Pull each line holding the word "follow" from the data.
#### Data provided ####
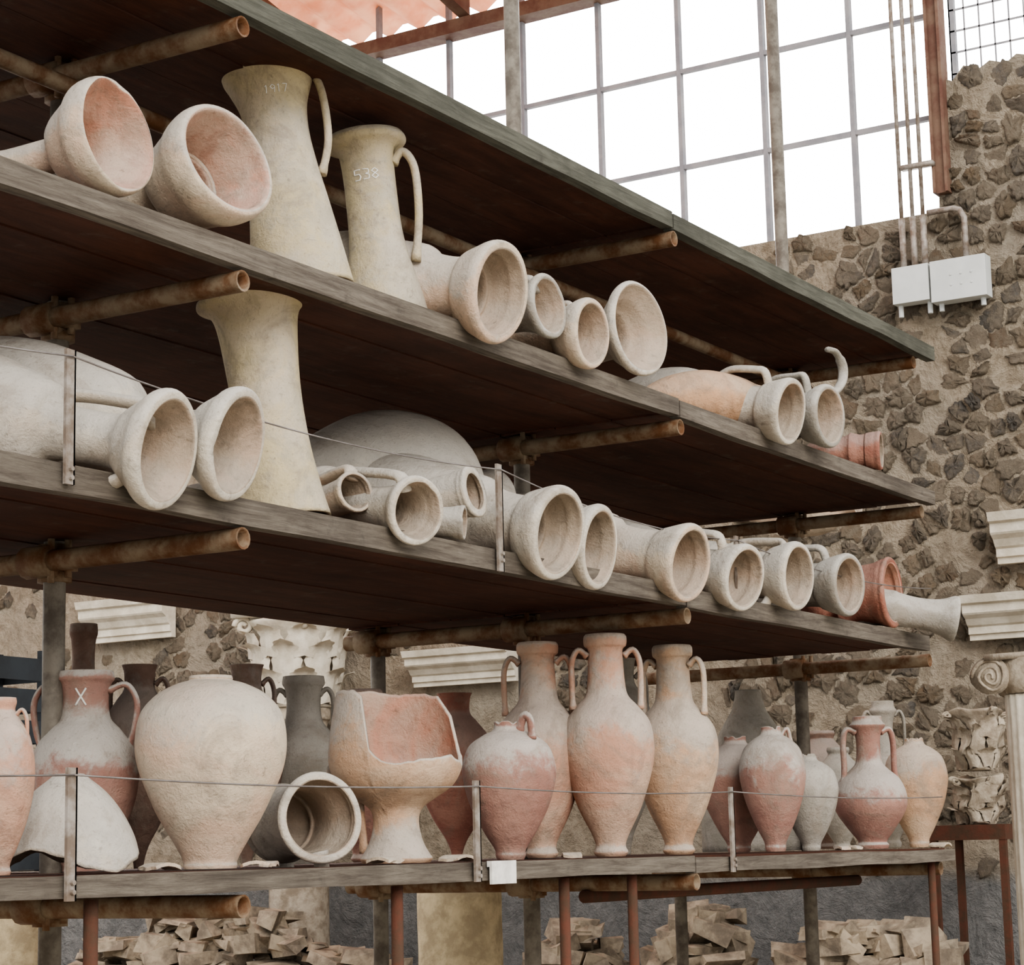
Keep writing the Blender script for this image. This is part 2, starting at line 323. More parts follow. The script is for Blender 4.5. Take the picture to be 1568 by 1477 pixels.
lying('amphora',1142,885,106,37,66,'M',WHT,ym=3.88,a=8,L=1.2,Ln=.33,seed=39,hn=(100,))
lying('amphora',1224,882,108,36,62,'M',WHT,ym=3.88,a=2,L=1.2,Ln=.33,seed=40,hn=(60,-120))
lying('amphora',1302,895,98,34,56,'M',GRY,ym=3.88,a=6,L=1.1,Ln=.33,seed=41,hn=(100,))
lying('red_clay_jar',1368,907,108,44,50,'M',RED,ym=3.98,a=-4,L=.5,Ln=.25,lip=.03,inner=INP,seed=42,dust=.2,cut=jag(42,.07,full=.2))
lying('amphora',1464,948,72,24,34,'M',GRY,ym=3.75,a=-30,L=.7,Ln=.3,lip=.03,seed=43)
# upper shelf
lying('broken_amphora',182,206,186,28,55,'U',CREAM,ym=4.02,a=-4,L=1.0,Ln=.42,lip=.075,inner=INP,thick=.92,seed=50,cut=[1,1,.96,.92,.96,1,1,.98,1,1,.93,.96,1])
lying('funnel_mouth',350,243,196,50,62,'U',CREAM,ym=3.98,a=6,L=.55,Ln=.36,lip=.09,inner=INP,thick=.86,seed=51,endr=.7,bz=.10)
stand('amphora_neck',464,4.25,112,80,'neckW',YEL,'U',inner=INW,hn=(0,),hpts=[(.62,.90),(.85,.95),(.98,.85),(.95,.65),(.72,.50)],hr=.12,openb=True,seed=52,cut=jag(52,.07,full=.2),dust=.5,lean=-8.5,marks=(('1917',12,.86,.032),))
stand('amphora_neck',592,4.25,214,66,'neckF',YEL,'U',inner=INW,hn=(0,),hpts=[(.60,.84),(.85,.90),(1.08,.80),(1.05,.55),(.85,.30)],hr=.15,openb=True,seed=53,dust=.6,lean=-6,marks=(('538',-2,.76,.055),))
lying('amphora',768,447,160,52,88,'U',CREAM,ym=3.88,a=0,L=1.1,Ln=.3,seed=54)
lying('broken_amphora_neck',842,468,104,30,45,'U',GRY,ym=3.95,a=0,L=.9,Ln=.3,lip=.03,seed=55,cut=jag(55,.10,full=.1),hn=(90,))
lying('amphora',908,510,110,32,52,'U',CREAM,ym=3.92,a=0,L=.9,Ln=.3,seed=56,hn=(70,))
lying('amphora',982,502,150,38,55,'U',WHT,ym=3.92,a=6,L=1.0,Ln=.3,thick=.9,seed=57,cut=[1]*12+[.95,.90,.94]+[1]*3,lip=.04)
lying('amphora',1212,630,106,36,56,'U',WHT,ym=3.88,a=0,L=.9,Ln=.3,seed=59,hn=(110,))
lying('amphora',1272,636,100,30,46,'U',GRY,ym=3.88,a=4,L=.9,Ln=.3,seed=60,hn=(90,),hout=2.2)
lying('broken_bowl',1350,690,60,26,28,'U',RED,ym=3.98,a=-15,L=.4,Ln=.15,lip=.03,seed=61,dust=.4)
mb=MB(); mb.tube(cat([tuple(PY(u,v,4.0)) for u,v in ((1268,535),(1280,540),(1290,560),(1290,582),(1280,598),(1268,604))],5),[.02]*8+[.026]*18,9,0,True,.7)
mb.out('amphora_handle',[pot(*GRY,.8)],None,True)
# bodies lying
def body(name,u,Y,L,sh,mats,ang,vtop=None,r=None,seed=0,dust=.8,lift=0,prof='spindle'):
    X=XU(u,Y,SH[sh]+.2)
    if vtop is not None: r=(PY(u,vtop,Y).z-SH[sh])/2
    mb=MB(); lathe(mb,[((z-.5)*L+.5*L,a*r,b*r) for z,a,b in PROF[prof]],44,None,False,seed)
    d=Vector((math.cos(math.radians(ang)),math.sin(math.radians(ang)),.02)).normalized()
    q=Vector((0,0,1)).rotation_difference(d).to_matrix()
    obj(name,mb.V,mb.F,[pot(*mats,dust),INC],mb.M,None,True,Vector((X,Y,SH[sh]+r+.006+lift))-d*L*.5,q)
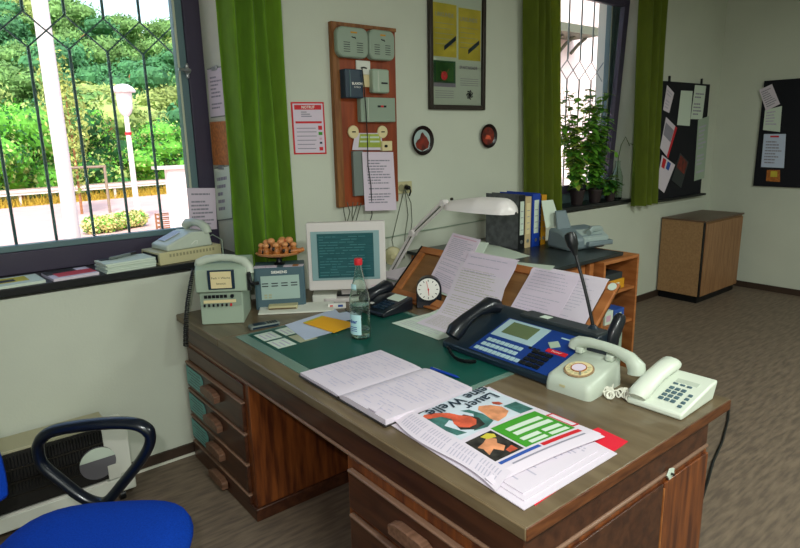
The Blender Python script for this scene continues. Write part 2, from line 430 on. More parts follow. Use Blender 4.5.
####
> _Response to this exercise_
Keep writing the Blender script for this image. This is part 2, starting at line 323. More parts follow. The script is for Blender 4.5. Take the picture to be 1568 by 1477 pixels.
The Blender Python script for this scene continues. Write part 2, from line 430 on. More parts follow. Use Blender 4.5.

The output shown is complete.